While the invention has been described with reference to an exemplary embodiment or embodiments, it will be understood by those skilled in the art that various changes may be made and equivalents may be substituted for elements thereof without departing from the scope of the invention. In addition, many modifications may be made to adapt a particular situation or material to the teachings of the invention without departing from the essential scope thereof Therefore, it is intended that the invention not be limited to the particular embodiment disclosed as the best mode contemplated for carrying out this invention, but that the invention will include all embodiments falling within the scope of the claims.

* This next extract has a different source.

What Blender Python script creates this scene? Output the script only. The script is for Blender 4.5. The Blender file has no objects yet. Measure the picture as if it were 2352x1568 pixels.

Also, in the drawings and the description, there have been disclosed exemplary embodiments of the invention and, although specific terms may have been employed, they are unless otherwise stated used in a generic and descriptive sense only and not for purposes of limitation, the scope of the invention therefore not being so limited. Moreover, the use of the terms first, second, etc. do not denote any order or importance, but rather the terms first, second, etc. are used to distinguish one element from another. Furthermore, the use of the terms a, an, etc. do not denote a limitation of quantity, but rather denote the presence of at least one of the referenced item.